Critical sales activities.  When you define your sales strategy, it is important that you break it down into activities. For instance, you need to identify your prospects. Once you have made a list of your prospects, you need to prioritize it. Next, identify the number of sales calls you will make over a certain period of time. From there, you need to determine the average number of sales calls you will need to make per sale, the average dollar size per sale, and the average dollar size per vendor.

Part 6: Service or Product Line

What are you selling? In this section, describe your service or product, emphasizing the benefits to potential and current customers. For example, don’t tell your readers which 89 foods you carry in your “Gourmet to Go” shop.
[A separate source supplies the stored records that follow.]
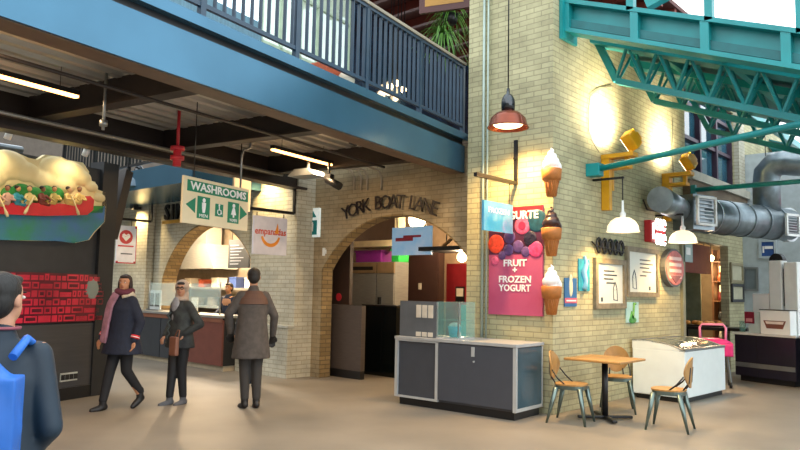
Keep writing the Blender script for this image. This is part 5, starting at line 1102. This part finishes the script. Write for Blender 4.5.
# man in the long grey coat, back to us
GRC = mat('grey_brown_wool', '#4a4440', .85, var=.2, scale=14, bump=.2)
pose = dict(stand, kneeR=V((-.08, -.0, .5)), ankleR=V((-.08, .03, .09)), kneeL=V((.07, -.03, .5)), ankleL=V((.06, .0, .09)), elbowR=V((-.28, .02, 1.15)), wristR=V((-.3, -.1, .88)), elbowL=V((.3, -.02, 1.17)), wristL=V((.24, -.12, .92)))
loc = G(249, 408); loc.z = 0
t, hpnt, nk, ch = person('person', 'person seen from behind in a long grey coat with brown yoke and black gloves', loc, -112, 1.78, pose, '#a87a5c', '#17120f', mat('charcoal_trousers', '#33302e', .8), mat('black_shoes', '#151313', .5), GRC, .6, 'short', -10, hem_w=.235, bulk=1.06)
mb = MB(); rings = []
for z, rx, ry in ((nk.z-.005, .1, .09), (nk.z-.05, .145, .1), (nk.z-.095, .187, .122), (ch.z-.02, .203, .146)): rings.append([mb.bm.verts.new((rx*math.cos(a), ry*math.sin(a)+.004, z)) for a in [PI*(.02+.96*i/16) for i in range(17)]])
for a_, b_ in zip(rings, rings[1:]):
    for i in range(16): mb.face([a_[i], a_[i+1], b_[i+1], b_[i]])
o = mb.done('yoke', mat('brown_yoke', '#573a2c', .7), t); o.modifiers.new('s', 'SOLIDIFY').thickness = .014
GL = MB()
for k in ('R', 'L'):
    s = -1 if k == 'R' else 1; mb = MB(); hand(mb, pose['wrist'+k], pose['wrist'+k]-pose['elbow'+k], s); cap(mb, pose['elbow'+k].lerp(pose['wrist'+k], .85), pose['wrist'+k], .036, .034)
    for v_ in mb.bm.verts: pass
    g = fuse('glove', mb, mat('black_glove', '#141416', .6), t, .009, 0); md = g.modifiers.new('d', 'DISPLACE'); md.strength = .006; md.mid_level = 0
# person in jeans hidden behind him
pose = dict(stand, kneeR=V((-.09, -.08, .5)), ankleR=V((-.1, -.1, .09)), kneeL=V((.09, .1, .5)), ankleL=V((.09, .22, .14)))
loc = G(243, 385); loc.z = 0
person('person', 'person in blue jeans almost hidden behind the grey-coated figure, one leg showing', loc+V((.02, .1, 0)), -100, 1.55, pose, '#b08060', '#3a2a20', mat('blue_jeans', '#2f4560', .8), mat('dark_shoes', '#1b2230', .5), mat('dull_jacket', '#3c3c40', .8), .3, 'short', 0)
# stall worker
pose = dict(stand, elbowR=V((-.26, -.04, 1.14)), wristR=V((-.2, -.26, 1.05)), elbowL=V((.26, -.04, 1.14)), wristL=V((.2, -.26, 1.05)))
q = PY(222, 300, 8.35); person('person', 'stall worker in a dark blue shirt bending over the food stall counter', V((q.x+.1, 8.5, 0)), 15, 1.62, dict(pose, lean=V((0, -.08, -.02))), '#a87858', '#1a1412', mat('black_work_trousers', '#15161a', .8), BLACK, mat('dark_blue_shirt', '#1b2740', .8), .3, 'short', 0)
# person at the right edge
q = PX(799, 285, -2.2) if 0 else D(800, 285, 14.8); person('person', 'person in dark blue at the far right edge behind the pale steel unit', V((q.x+.12, q.y+.25, 0)), 0, 1.72, stand, '#a87858', '#1a1412', mat('dark_slacks', '#1b1d24', .8), BLACK, mat('deep_blue_top', '#1a2f56', .8), .35, 'short', 0)
# near man with backpack
JK = mat('teal_navy_jacket', '#0d2434', .6, var=.25, scale=3, bump=.15)
pose = dict(stand, elbowR=V((-.225, .05, 1.1)), wristR=V((-.13, -.08, .98)), elbowL=V((.225, .05, 1.1)), wristL=V((.12, -.08, 1.0)), hips=V((0, 0, .93)))
loc = D(3, 300, 3.15); loc.z = 0
t, hpnt, nk, ch = person('person', 'dark-haired person in a navy blue jacket wearing a backpack, back turned, at the left edge', loc, -122, 1.58, pose, '#b8866a', '#14110f', mat('navy_trousers', '#1b2634', .8), BLACK, JK, .5, 'short', -22, hem_w=.25, voxel=.009, bulk=1.02)
MB().tube([nk+V((.075*math.cos(a), .07*math.sin(a)+.005, .048)) for a in [2*PI*i/16 for i in range(17)]], .007, 8).done('red_collar_edge', mat('muted_red_trim', '#8a4650', .6), t)
bpy.context.view_layer.update(); LM = t.matrix_world.copy()
p = thing('backpack', 'bright blue backpack on the person at the left edge', 'backpack', LM @ V((0.02, .24, .9)), -122)
BPK = mat('cobalt_nylon', '#1f62b8', .5, var=.2, scale=4, bump=.1)
fuse('pack', MB().ell((0, .04, .22), (.17, .1, .27)).box(-.15, .15, -.05, .1, -.02, .4), BPK, p, .015, 6)
for s in (-1, 1): MB().tube([(s*.1, -.06, .46), (s*.125, -.15, .52), (s*.14, -.3, .47), (s*.14, -.35, .32), (s*.15, -.25, .12), (s*.13, -.1, .02)], .017, 8).done('strap', BPK, p)
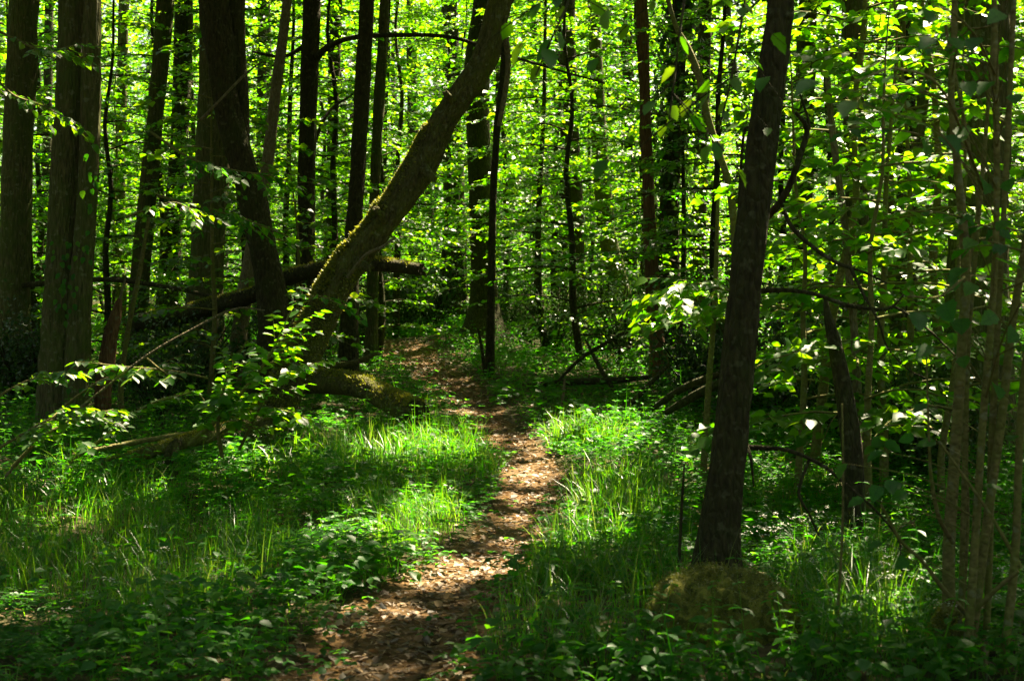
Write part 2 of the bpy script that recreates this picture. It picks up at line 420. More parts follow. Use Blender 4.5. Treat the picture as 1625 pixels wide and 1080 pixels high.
for g in [(430, 560, 11, .55), (400, 640, 11, .35), (330, 610, 11, .3), (60, 610, 10, .3), (110, 680, 9.8, .25), (40, 690, 9.8, .25), (220, 580, 10.5, .4), (200, 660, 11, .35),
          (600, 335, 13.9, .38), (635, 285, 13.9, .32), (670, 240, 13.9, .25), (700, 195, 13.9, .32), (740, 135, 13.9, .25), (540, 430, 14, .2), (500, 460, 14, .15), (268, 325, 13, .4), (310, 340, 13, .25),
          (1335, 220, 11.5, .25), (1340, 330, 11.5, .25), (1348, 430, 11.5, .25), (1360, 560, 11.5, .25), (1420, 120, 12, .35), (1440, 90, 12, .3), (1460, 380, 12, .4), (1480, 360, 12, .3),
          (1260, 390, 13, .45), (1290, 420, 12, .4), (1250, 100, 13, .35), (1360, 160, 12, .35), (1605, 420, 13.5, .2), (1430, 660, 12, .3), (1300, 690, 12, .4),
          (1100, 470, 12, .4), (1140, 450, 12, .35), (600, 618, 17, .25), (620, 420, 19, .2), (560, 612, 16.5, .2), (470, 520, 12, .25)]:
    gap_at(*g)
for _ in range(80):
    gap_at(rng.uniform(1200, 1510), rng.uniform(30, 720), rng.uniform(10.0, 14.5), rng.uniform(.2, .45))
for _ in range(14):
    gap_at(rng.uniform(0, 170), rng.uniform(0, 460), rng.uniform(12, 18), rng.uniform(.15, .3))
GAPS = np.array(GAPS)

def shut(x, y):
    """0 where a gap in the canopy lets the sun through, 1 elsewhere"""
    s = np.ones(x.shape)
    wob = 0.55 * (vnoise(x * 3.3, y * 3.3, 21) - 0.5) + 0.35 * (vnoise(x * 8, y * 8, 22) - 0.5)
    for gx, gy, rx, ry in GAPS:
        m = np.abs(x - gx) < rx * 1.6
        if not m.any(): continue
        d = np.sqrt(((x[m] - gx) / rx) ** 2 + ((y[m] - gy) / ry) ** 2) + wob[m]
        s[m] = np.minimum(s[m], sm(0.85, 1.05, d))
    # fine noise dapple everywhere; roof thinned further back to brighten the leaves
    n = 0.6 * vnoise(x * 1.1 + 50, y * 1.1, 31) + 0.4 * vnoise(x * 2.9, y * 2.9 + 50, 32)
    thr = 0.84 - 0.08 * sm(14, 18, y) - 0.12 * sm(18, 22, y) - 0.45 * sm(21, 26, y)
    s = np.minimum(s, 1 - sm(thr, thr + 0.05, n))
    return s

# ------------------------------------------------------------------ tall trees
TREES = []           # root, x, y, crown wanted ('own' or 'shared')

def tall_tree(name, label, px, Y, bark, group=None, base_px=None, sides=14, fiss=0.10, bump=0.10, flare=0.8, top=None, cat='tree', lean=None, roots=True):
    """px: (x, y, width) down the photographed part of the trunk, from top to base"""
    rows = [np.append(P(a, b, Y), 0.5 * wd * Y / F) for a, b, wd in px]
    foot = rows[-1].copy(); hh = hz(foot[0], foot[1])
    if foot[2] > hh + 0.12:
        d = rows[-1] - rows[-2]; k = (foot[2] - hh) / max(abs(d[2]), 0.2)
        foot = foot.copy(); foot[0] += np.clip(d[0] * k, -.3, .3); foot[2] = hh - 0.10; foot[3] *= 1.08
        rows.append(foot)
    else:
        rows[-1][2] = min(rows[-1][2], hh) - 0.10
    rows = rows[::-1]
    topz = top or 15.5 + 1.5 * math.sin(Y * 3.1 + rows[0][0])
    last, prev = rows[-1], rows[-2]
    d = unit((last - prev)[:3]); z0 = last[2]
    if lean is None: lean = 0.45
    if z0 < topz:
        steps = max(2, int((topz - z0) / 2.2))
        for s in range(1, steps + 1):
            f = s / steps
            q = last[:3] + np.array([d[0] / max(d[2], .3) * lean, d[1] * lean, 1.0]) * (topz - z0) * f
            q[0] += 0.16 * math.sin(s * 1.7 + Y) * f; q[1] += 0.2 * math.sin(s * 1.1 + Y * 2)
            rows.append(np.append(q, last[3] * (1 - 0.85 * f)))
    rows = np.array(rows)
    root = thing(name, label, cat, (rows[0][0], rows[0][1], hz(rows[0][0], rows[0][1])), group)
    seed = int(abs(rows[0][0] * 13 + Y * 7)) % 97
    mb = tube(rows, sides, bump, 8 if Y < 20 else 5, seed, fiss, flare)
    put('trunk', mb.mesh('trunk', root.location, True), bark, root)
    root['_top'] = 0
    TREES.append([root, rows[-1][0], rows[-1][1], rows, bark, px])
    return root, rows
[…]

Tell them why busy, two-career couples will prefer shopping in a service-oriented store that records clients’ food preferences and caters even the smallest parties on short notice.

Focus on the areas where you have a distinct advantage. Identify the problem in your target market for which your service or product provides a solution.

Give the reader hard evidence that people are, or will be, willing to pay for your solution. List your company’s services and products and attach any marketing/promotional materials. Provide details regarding suppliers, availability of products/services, and service or product costs. Also include information addressing new services or products which will soon be added to the company’s line.

Overall, this section should include:

A detailed description of your product or service (from your customers’ perspective). Here, you would need to include information about the specific benefits of your product or service. You would also want to talk about your product or service’s ability to meet consumer needs, any advantages your product has over that of the competition, and the present development stage your product is in (i.e., idea, prototype, etc.).

Information related to your product’s life cycle. Be sure to include information about where your product or service is in its life cycle, as well as any factors that may influence its cycle in the future.
 
Any copyright, patent, and trade secret information that may be relevant. Here, you need to include information related to existing, pending, or anticipated copyright and patent filings along with any key characteristics of your products/services that you cannot obtain a copyright or patent for. This is where you should also incorporate key aspects of your products/services that may be classified as trade secrets. Last, but not least, be sure to add any information pertaining to existing legal agreements, such as nondisclosure or non-compete agreements.
 
Research and development activities you are involved in or are planning to be involved in. R&D activities would include any in-process or future activities related to the development of new products/services. This section would also include information about what you expect the results of future R&D activities to be. Be sure to analyze the R&D efforts of not only your own business, but also that of others in your industry.